Avez-vous noté une volonté d’accompagner le privé ?

Non ! Vous savez, c’est le privé qui peut aider le Sénégal à résorber le chômage, qui peut augmenter la consommation dans notre pays, qui peut permettre même à l’Etat de récolter des taxes. Donc le privé sous-tend l’économie dans notre pays. Aider le privé, c’est  s’aider soi-même. Mais je n’ai pas noté, en tout cas de la part du gouvernement, une volonté de soutenir les entreprises et d’aider le privé sénégalais. Depuis que le Président Macky Sall est au pouvoir, il y a plus d’entreprises qui ferment que de nouvelles qui ouvrent.

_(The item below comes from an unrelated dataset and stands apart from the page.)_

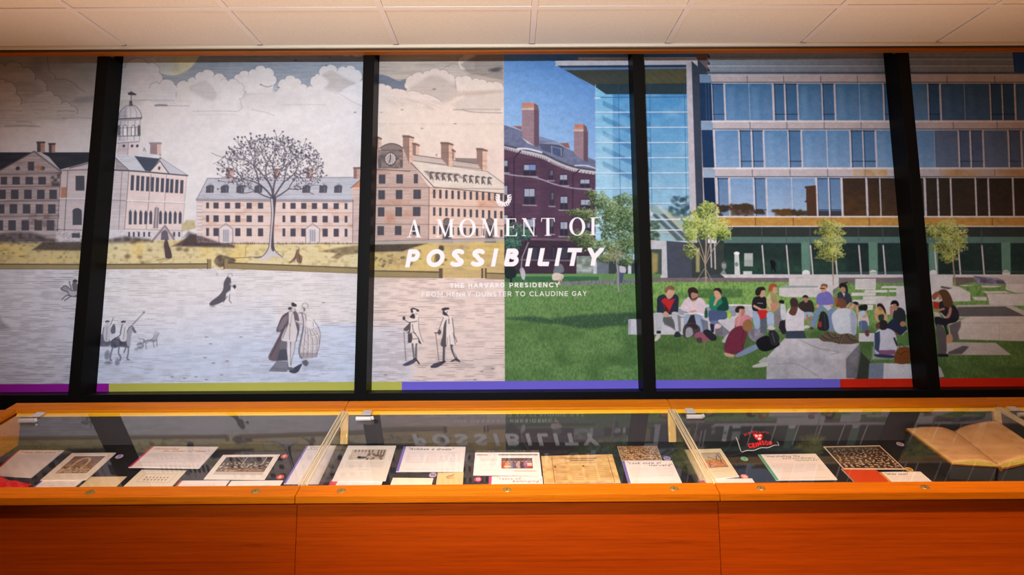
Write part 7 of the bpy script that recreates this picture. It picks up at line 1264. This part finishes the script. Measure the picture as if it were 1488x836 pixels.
sheet('label_card', 'white label card with ochre left edge next to the orange booklet', 'label card', down((1277.5, 687.6), (1337.2, 687.0), .11), .003, .0006, label_card((222, 150, 40), (('"Wide open"', 8, 56),), (130, 120, 116), 5, 8, 8.0), 'label cards in the cases')
# --- number badges
def badge(px, py, col, num, where, ink_=(250, 240, 240)):
    p = deck_at(px, py); R_ = .0125; v, f = [], []; A_ = Vector((1, 0, 0))
    for h in (.0004, .0022):
        for q in range(20): a = 2 * math.pi * q / 20; v.append(tuple((A_ * math.cos(a) + ALONG * math.sin(a)) * R_ + UP * h))
    c = Canvas(64, 64, lambda q: q * .64, col); c.ell(50, 50, 49, 49, col); W_ = twidth(num, 50, .2, 6); text(c, num, 50 - W_ / 2, 75, 50, .2, ink_, 1, 0, None, .12)
    f = [tuple(range(19, -1, -1)), tuple(range(20, 40))] + [(q, (q + 1) % 20, 20 + (q + 1) % 20, 20 + q) for q in range(20)]
    me = bpy.data.meshes.new('number_badge'); me.from_pydata(v, [], f); me.update(); me.materials.append(printed('badge_print', c.image('badge_picture'), .4, .4)); ul = me.uv_layers.new(name='UVMap')
    for lp in me.loops: q = Vector(me.vertices[lp.vertex_index].co); ul.data[lp.index].uv = (.5 + .49 * q.x / R_, .5 + .49 * q.dot(ALONG) / R_)
    o = link('number_badge', me); o.location = p; tag(o, where, 'badge', 'round number badges in the cases')
badge(173.5, 664.2, (196, 176, 226), '3', 'round lilac number badge right of the matted sepia photograph', (60, 50, 70)); badge(413.2, 664, (226, 84, 66), '5', 'round red number badge right of the crowd photograph'); badge(407.5, 694.0, (226, 84, 66), '6', 'round red number badge beside the lower right corner of the crowd photograph')
badge(629, 691.1, (196, 176, 226), '10', 'round lilac number badge under the wide violet-edged label', (60, 50, 70)); badge(694.6, 697.6, (220, 50, 110), '12', 'round pink number badge under the colour leaflet'); badge(969.2, 667, (176, 166, 222), '14', 'round lilac number badge right of the dense sepia photograph', (70, 60, 90))
badge(1081.7, 667.6, (120, 196, 156), '7', 'round green number badge below the face mask', (50, 96, 70)); badge(1081.7, 693.5, (232, 120, 96), '16', 'round salmon number badge right of the matted print'); badge(1308.1, 646.2, (196, 176, 206), '17', 'round lilac number badge behind the photograph, left of the book', (60, 50, 70)); badge(1320.9, 683.2, (232, 186, 96), '18', 'round yellow number badge at the corner of the seated-rows photograph', (120, 70, 40))

# --- black face mask with red lettering
def face_mask():
    B0, B1 = deck_at(1077.5, 660.5), deck_at(1132, 650); T0, T1 = deck_at(1068, 651), deck_at(1121, 647.5); nu, nv = 18, 12; cen = (B0 + B1 + T0 + T1) / 4
    T = thing('face_mask', 'black cloth face mask with red lettering, a red shield and white piping', 'face mask', tuple(cen))
    c = Canvas(360, 216, lambda p: p * 3.6, (30, 28, 30)); c.rect(0, 0, 100, 60, (24, 22, 25)); red = (226, 24, 34)
    text(c, 'HARVARD', 20, 11.5, 8.5, .24, red, 1, 0, 66); text(c, 'CRIMSON', 18, 54, 12, .26, red, 1, 0, 64)
    c.poly(smooth([(41, 15), (63, 15), (63, 27), (58, 36), (52, 41), (46, 36), (41, 27)], 4, True), red); c.rect(41, 14, 63, 20, red)
    for x, y in ((44, 18), (54, 18), (48.5, 29)): c.rect(x, y, x + 7, y + 7.5, (244, 226, 226)); c.line([(x + 3.5, y + 1), (x + 3.5, y + 6.5)], .7, (206, 150, 150))
    m_ = printed('mask_cloth', c.image('mask_picture'), .85, .2); m_.node_tree.nodes['Principled BSDF'].inputs['Sheen Weight'].default_value = .2; v, uvs = [], []
    def surf(u, t):
        p = (T0 * (1 - u) + T1 * u) * (1 - t) + (B0 * (1 - u) + B1 * u) * t; b = math.sin(math.pi * min(1, max(0, u))) ** .7
        h = .0085 + .016 * b * (.35 + .65 * math.sin(math.pi * (t * .85 + .1))) + .045 * (1 - t) * (.78 + .22 * b) + .0025 * math.sin(u * 17 + t * 6)
        return p + UP * h - ALONG * .010 * b * t
    for j in range(nv + 1):
        for i in range(nu + 1): v.append(surf(i / nu, j / nv)); uvs.append((i / nu, 1 - j / nv))
    n_ = len(v); v += [q - UP * .0025 for q in v]; f = []
    W = nu + 1
    for j in range(nv):
        for i in range(nu): a = j * W + i; f += [(a, a + W, a + W + 1, a + 1), (n_ + a, n_ + a + 1, n_ + a + W + 1, n_ + a + W)]
    rim = [i for i in range(W)] + [j * W + nu for j in range(1, nv + 1)] + [nv * W + i for i in range(nu - 1, -1, -1)] + [j * W for j in range(nv - 1, 0, -1)]
    for k in range(len(rim)): a, b = rim[k], rim[(k + 1) % len(rim)]; f.append((a, b, n_ + b, n_ + a))
    o = meshobj('cloth', v, f, m_, T, smooth_=True); ul = o.data.uv_layers.new(name='UVMap')
    for lp in o.data.loops: ul.data[lp.index].uv = uvs[lp.vertex_index % n_]
    pip = mat('white_piping', (.72, .68, .68), .6); pts = [v[k] + UP * .0008 for k in rim] ; pts.append(pts[0]); a, b = tube(pts[W - 1:2 * W + nv + 20] , .0011, 6); 
    side = [v[j * W] for j in range(nv + 1)]; low = [v[nv * W + i] for i in range(W)]; rgt = [v[j * W + nu] for j in range(nv + 1)]
    for nm, path in (('piping', side), ('piping', low), ('piping', rgt)): a, b = tube(path, .0012, 6); meshobj(nm, a, b, pip, T)
    el = mat('black_elastic', (.012, .012, .013), .8); q = [v[0], deck_at(1056, 653, .016), deck_at(1051, 657, .006), deck_at(1060, 663, .006), v[nv * W]]; a, b = tube([Vector(p) for p in smooth([tuple(x) for x in q], 6)], .002, 6); meshobj('ear_loop', a, b, el, T)
    q = [v[nu], deck_at(1137, 648.5, .012), deck_at(1145, 649.8, .008), deck_at(1142, 652, .008), v[nv * W + nu]]; a, b = tube([Vector(p) for p in smooth([tuple(x) for x in q], 6)], .002, 6); meshobj('ear_loop', a, b, el, T)
face_mask()

# --- crumpled red cloth in the left corner
def red_cloth():
    A0 = deck_at(-24, 694); A1 = deck_at(46, 704.5); D = Vector((0, -1, 0)) * CS - Vector((0, 0, 1)) * SN; nu, nv = 26, 14; v, f = [], []; cen = (A0 + A1) / 2; r = np.random.RandomState(4); nz = vnoise(nv + 1, nu + 1, 3.2, 3.0, 4)
    for j in range(nv + 1):
        for i in range(nu + 1):
            u, t = i / nu, j / nv; p = A0 * (1 - u) + A1 * u + D * (.10 * t) ; e = min(u * 5, 1, (1 - u) * 2.2, t * 5 + .05, (1 - t) * 5); v.append(p + UP * (.0025 + e * (.020 + .034 * nz[j, i]) * (1 - .65 * u)) - cen)
    n_ = len(v); v += [q - UP * .002 for q in v]; W = nu + 1
    for j in range(nv):
        for i in range(nu): a = j * W + i; f += [(a, a + W, a + W + 1, a + 1), (n_ + a, n_ + a + 1, n_ + a + W + 1, n_ + a + W)]
    rim = [i for i in range(W)] + [j * W + nu for j in range(1, nv + 1)] + [nv * W + i for i in range(nu - 1, -1, -1)] + [j * W for j in range(nv - 1, 0, -1)]
    for k in range(len(rim)): a, b = rim[k], rim[(k + 1) % len(rim)]; f.append((a, b, n_ + b, n_ + a))
    o = meshobj('red_cloth', v, f, noisy('red_cotton', (.70, .008, .010), (.80, .012, .014), 200, .8, .2, .0005), None, smooth_=True); o.location = cen; tag(o, 'crumpled bright red cloth in the front left corner of the left case', 'cloth')
red_cloth()

# --- open book on its black cradle
def open_book():
    H0 = .062
    LB, LF = deck_at(1317.5, 622.6, H0), deck_at(1383.5, 672.5, H0); GBk, GF = deck_at(1386.3, 626.4, H0 - .010), deck_at(1451.4, 677, H0 - .004); RB = deck_at(1447.3, 610.7, .098); RF = RB + (GF - GBk) * 1.02
    cen = (LB + RF) / 2 * 1.0; cen = Vector((GBk + GF) / 2) - UP * H0
    T = thing('open_book', 'old open book with yellowed blank-looking pages and gilt edges on a charcoal cradle', 'book', tuple(cen + UP * .03))
    paper = noisy('aged_book_paper', (.56, .35, .19), (.66, .43, .25), 60, .85, .15, .0004); gilt = noisy('gilt_page_edge', (.52, .36, .06), (.62, .46, .10), 200, .45, .1, .0003, .5); cover = noisy('brown_leather_cover', (.16, .045, .008), (.30, .09, .012), 120, .45, .2, .0004)
    # a text block: lines of print on the paper
    def page(name, A, B, C_, D_, bow, th, uvx):            # A,B back edge (outer, gutter); D,C front edge
        nu, nv = 22, 16; v, f = [], []; W = nu + 1; r = np.random.RandomState(2)
        for j in range(nv + 1):
            for i in range(nu + 1):
                u, t = i / nu, j / nv; p = (A * (1 - u) + B * u) * (1 - t) + (D_ * (1 - u) + C_ * u) * t; v.append(p + UP * (bow(u) + .0012 * math.sin(u * 9 + t * 5) * math.sin(math.pi * u)))
        n_ = len(v)
        for j in range(nv + 1):
            for i in range(nu + 1): u, t = i / nu, j / nv; p = (A * (1 - u) + B * u) * (1 - t) + (D_ * (1 - u) + C_ * u) * t; v.append(p - UP * th * (1 - .2 * u))
        for j in range(nv):
            for i in range(nu): a = j * W + i; f += [(a, a + W, a + W + 1, a + 1), (n_ + a, n_ + a + 1, n_ + a + W + 1, n_ + a + W)]
        rim = [i for i in range(W)] + [j * W + nu for j in range(1, nv + 1)] + [nv * W + i for i in range(nu - 1, -1, -1)] + [j * W for j in range(nv - 1, 0, -1)]
        k0 = len(f)
        for k in range(len(rim)): a, b = rim[k], rim[(k + 1) % len(rim)]; f.append((a, b, n_ + b, n_ + a))
        o = meshobj(name, v, f, [paper_print, gilt], T, smooth_=False); ul = o.data.uv_layers.new(name='UVMap')
        for p in o.data.polygons:
            p.material_index = 1 if p.index >= k0 else 0; p.use_smooth = p.index < k0
            for li in p.loop_indices: q = o.data.loops[li].vertex_index % n_; ul.data[li].uv = ((q % W) / nu, 1 - (q // W) / nv)
        return o
    c = Canvas(400, 520, lambda p: p * 4.0, (212, 170, 126)); n = vnoise(520, 400, 60, 50, 5); c.tex([(0, 0), (100, 0), (100, 130), (0, 130)], (186, 140, 96), np.clip(n - .4, 0, 1)); greek(c, 10, 9, 92, 120, 44, (160, 116, 80), .55, 6, .8, (12, 27))
    paper_print = printed('aged_book_page', c.image('book_page_picture'), .85, .15)
    page('left_page', LB, GBk, GF, LF, lambda u: .016 * math.sin(math.pi * min(1, u * 1.02)) * (.4 + .9 * u) , .0045, 0)
    page('right_page', RB, GBk + Vector((.0008, 0, 0)), GF + Vector((.0008, 0, 0)), RF, lambda u: .012 * math.sin(math.pi * u) * (.25 + u), .014, 1)
    e1 = (LF - LB).normalized() * .004; e2 = (GBk - LB).normalized() * .004
    def slab(name, q, th, m_, P_): return hexa(name, [p - UP * th for p in q], q, m_, P_, bevel=.0008)
    dn = lambda p, h: p - UP * h
    slab('cover', [dn(LB - e1 - e2, .0052), dn(LF + e1 * .2 - e2, .0052), dn(GF + e1 * .2, .0042), dn(GBk - e1, .0042)], .0035, cover, T)
    e3 = (RB - GBk).normalized() * .004
    slab('cover', [dn(GBk - e1, .0118), dn(GF + e1, .0118), dn(RF + e1 + e3, .0146), dn(RB - e1 + e3, .0146)], .0035, cover, T)
    v, f = tube([dn(GF + e1 * .5, .004), dn(GF + e1 * 2, .010), dn(GF + e1 * 1.5, .016)], .006, 10); meshobj('spine', v, f, cover, T, smooth_=True)
    # cradle wedges
    def foot(p, h0=.0008):
        n_ = np.array([0, -SN, CS]); k = (OFF_D + h0) - float(np.array([p.x, p.y, p.z - EYE]) @ n_); return p + UP * k
    q = [dn(LB - e2 * .5, .0118), dn(LF - e2 * .5, .0118), dn(GF - e2 * 1.6, .0108), dn(GBk - e2 * 1.6, .0108)]; tag(hexa('book_cradle', [foot(p) for p in q], q, M['black_board'], None, bevel=.0008), 'charcoal block under the left half of the open book', 'book stand', 'charcoal blocks under the open book')
    q = [dn(GBk + e3 * .8, .0225), dn(GF + e3 * .8, .0225), dn(RF + e3 * .3, .0245), dn(RB + e3 * .3, .0245)]; tag(hexa('book_cradle', [foot(p) for p in q], q, M['black_board'], None, bevel=.0008), 'charcoal block under the right half of the open book', 'book stand', 'charcoal blocks under the open book')
open_book()
for o in S.objects:
    if 'base' in o: del o['base']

Ça, c’est un véritable problème et c’est cela qui fait que le chômage est devenu galopant. On nous parle d’un taux de croissance qui frôle les 7%, mais il faut toujours se demander quelles sont les secteurs qui tirent cette croissance. En tout cas, ce n’est pas l’agriculture, ni la pêche encore moins  l’élevage. Ce qui fait que 75% des Sénégalais sont exclus. Aujourd’hui, 20% des Sénégalais peut-être bénéficient de cette prétendue embellie de notre économique, bien entendu, sous-tendue par un surendettement qui risque de poser d’énormes difficultés aux générations futures. Parce que de toute façon, le Sénégal paiera. On est en train de s’endetter pour nous-mêmes et pour les générations futures. Nous pensons que ce n’est pas normal.